I learned that he lived at Hyde Park Gate, a short distance from Hyde Park itself. With camera in hand, I arrived at the red brick house on a quiet summer afternoon.

There was no sign of activity. A man was working in his garden across the street, however, and I walked over to chat with him. He confirmed that the house opposite was Churchill’s. His young sons, he told me, sometimes made loud noises, and Churchill would complain. Later I learned that the neighbor was the sculptor Jacob Epstein, whose busts of Churchill would one day adorn the White House and Windsor Castle.

As I was talking with Epstein, a big black car pulled up to No. 28. A chauffeur got out and was knocking on the front door as I ran across the street. When the door opened, the chauffeur and I were greeted by a man in a vest, who I later learned was Detective Sergeant Edmund Murray, Churchill’s bodyguard. He knew who the chauffeur was, but obviously hadn’t a clue who I was.

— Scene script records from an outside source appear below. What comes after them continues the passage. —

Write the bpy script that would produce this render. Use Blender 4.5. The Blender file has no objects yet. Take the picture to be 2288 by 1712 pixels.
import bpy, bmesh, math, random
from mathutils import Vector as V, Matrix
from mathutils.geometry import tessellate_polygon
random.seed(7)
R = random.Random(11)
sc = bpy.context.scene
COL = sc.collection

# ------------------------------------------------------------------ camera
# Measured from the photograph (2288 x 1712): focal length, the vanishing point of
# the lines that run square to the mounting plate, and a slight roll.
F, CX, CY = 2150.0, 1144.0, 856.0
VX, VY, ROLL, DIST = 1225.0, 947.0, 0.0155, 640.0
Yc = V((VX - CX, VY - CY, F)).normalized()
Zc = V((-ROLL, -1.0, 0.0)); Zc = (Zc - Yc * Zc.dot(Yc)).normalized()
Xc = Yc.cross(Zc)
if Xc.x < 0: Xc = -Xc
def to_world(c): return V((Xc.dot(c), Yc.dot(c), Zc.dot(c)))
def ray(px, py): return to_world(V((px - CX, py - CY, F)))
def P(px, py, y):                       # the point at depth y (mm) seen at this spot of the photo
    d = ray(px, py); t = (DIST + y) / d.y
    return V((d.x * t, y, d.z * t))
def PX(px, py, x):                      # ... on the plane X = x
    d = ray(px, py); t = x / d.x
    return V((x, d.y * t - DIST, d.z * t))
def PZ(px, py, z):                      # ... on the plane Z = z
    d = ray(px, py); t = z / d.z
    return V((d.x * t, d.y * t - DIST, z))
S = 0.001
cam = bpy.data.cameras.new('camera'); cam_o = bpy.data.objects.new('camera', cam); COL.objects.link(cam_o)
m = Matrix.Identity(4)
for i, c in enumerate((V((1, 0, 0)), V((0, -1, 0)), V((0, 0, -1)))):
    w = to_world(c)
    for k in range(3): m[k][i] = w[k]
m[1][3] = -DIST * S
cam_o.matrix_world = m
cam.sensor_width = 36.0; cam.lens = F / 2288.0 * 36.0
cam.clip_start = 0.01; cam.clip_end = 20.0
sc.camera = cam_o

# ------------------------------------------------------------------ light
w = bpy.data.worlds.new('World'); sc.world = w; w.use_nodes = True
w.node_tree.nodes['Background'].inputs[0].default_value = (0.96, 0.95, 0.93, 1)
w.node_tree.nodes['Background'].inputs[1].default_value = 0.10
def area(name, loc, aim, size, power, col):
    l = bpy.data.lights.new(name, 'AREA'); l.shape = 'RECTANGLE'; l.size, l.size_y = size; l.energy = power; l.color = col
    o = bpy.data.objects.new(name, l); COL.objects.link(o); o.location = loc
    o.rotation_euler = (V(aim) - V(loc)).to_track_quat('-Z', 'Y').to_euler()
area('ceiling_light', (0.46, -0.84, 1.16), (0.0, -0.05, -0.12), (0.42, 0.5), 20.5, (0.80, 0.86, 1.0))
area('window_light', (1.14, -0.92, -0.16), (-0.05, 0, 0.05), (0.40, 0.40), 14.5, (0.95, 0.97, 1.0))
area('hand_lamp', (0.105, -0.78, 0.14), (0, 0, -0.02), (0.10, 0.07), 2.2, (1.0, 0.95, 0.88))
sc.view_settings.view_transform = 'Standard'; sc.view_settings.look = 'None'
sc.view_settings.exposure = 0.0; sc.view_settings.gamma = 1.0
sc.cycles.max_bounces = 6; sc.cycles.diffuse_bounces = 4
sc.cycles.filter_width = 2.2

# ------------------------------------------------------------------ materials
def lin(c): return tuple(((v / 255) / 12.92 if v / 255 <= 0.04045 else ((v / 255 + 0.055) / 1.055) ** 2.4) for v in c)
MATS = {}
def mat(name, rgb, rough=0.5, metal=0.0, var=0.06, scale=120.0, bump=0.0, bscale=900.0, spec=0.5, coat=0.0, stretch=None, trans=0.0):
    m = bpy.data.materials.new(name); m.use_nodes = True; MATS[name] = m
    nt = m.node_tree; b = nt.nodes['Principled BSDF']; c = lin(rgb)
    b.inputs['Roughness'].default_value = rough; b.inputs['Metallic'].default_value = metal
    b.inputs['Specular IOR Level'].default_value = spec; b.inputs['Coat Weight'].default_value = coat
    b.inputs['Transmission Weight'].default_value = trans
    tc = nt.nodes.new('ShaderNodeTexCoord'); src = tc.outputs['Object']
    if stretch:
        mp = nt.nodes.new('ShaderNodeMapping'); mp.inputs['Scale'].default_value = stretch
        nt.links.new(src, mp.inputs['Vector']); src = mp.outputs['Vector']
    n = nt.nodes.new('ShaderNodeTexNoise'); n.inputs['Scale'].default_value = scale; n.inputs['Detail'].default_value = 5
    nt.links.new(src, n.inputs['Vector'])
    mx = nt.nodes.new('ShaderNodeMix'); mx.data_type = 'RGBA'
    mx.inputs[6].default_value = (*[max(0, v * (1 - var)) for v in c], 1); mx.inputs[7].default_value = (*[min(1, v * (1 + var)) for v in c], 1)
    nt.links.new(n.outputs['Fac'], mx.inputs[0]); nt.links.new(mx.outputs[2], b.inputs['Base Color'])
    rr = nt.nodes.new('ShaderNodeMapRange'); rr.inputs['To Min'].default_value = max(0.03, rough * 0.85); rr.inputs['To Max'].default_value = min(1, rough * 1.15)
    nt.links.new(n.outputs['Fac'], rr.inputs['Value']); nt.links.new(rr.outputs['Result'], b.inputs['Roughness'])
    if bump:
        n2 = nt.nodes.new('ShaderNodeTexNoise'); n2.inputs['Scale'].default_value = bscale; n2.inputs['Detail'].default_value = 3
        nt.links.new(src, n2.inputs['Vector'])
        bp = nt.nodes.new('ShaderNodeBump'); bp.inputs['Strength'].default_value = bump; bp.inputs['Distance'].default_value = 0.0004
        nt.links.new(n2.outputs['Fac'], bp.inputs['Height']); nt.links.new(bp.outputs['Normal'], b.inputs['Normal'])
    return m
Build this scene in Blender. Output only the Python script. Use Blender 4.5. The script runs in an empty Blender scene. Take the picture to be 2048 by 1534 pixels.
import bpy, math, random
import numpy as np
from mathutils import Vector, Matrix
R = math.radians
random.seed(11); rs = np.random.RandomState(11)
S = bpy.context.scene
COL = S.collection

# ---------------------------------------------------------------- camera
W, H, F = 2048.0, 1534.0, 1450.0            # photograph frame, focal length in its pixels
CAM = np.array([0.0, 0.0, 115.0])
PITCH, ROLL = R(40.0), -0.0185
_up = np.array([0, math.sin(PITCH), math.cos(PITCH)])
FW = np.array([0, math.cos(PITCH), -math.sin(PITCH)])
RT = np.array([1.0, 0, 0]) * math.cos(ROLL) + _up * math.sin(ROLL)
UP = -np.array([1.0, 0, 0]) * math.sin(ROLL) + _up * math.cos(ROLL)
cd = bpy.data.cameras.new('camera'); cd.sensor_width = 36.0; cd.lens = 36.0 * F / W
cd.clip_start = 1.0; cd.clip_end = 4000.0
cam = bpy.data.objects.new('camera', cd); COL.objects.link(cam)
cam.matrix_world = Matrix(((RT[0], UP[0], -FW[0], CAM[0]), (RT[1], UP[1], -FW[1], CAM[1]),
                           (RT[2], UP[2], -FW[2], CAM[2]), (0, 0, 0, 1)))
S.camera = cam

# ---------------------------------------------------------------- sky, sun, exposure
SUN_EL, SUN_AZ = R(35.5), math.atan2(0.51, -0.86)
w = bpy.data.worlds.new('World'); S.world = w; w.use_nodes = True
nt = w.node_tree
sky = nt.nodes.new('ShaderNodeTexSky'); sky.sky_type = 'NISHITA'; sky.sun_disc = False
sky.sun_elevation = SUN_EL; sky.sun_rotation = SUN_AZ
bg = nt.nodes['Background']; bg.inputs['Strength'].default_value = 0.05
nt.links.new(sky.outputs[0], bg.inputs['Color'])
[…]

Needing a quick explanation, I blurted out the first thing that came to my head: that I hoped to take a picture of Sir Winston. The man turned and spoke to someone behind him, just inside the house, and I heard the famous voice, deep and resonant, wondering what the hold-up was.

It was just a few feet from the door of the house to the door of the car. To go from one to the other, Sir Winston had to pass me. He paused at the door, looked at me, and growled, “All right, take it.” I snapped a shot and tried to make conversation, but he wasn’t interested. When he was about to enter the car, I asked if he would pose for a photograph with me.

Churchill refused. “You seem like a very nice young man,” he said, “but I don’t know you and you might be someone terribly disreputable.” He got into the car and I murmured “Thank you, sir” as the door closed.

The car drove off. Back across the street, Epstein observed that he was probably going to Parliament.

A few months later, back in the U.S., I mailed a copy of my photo to Churchill and asked him to autograph it. His private secretary, Anthony Montague Browne, replied that it was Sir Winston’s rule not to sign photographs unless there was “a strong personal connection. I am sorry to send you a disappointing reply, but Sir Winston hopes you will excuse and understand his position.”

It a cheeky thing to do, but I considered it fortunate that he even stopped for a photograph. I remember being struck by how blue his eyes were, and all the history they had seen. It was, I’m sure, a typical encounter between Churchill in his later days and the admiring public that continued to look upon him with a rare affection.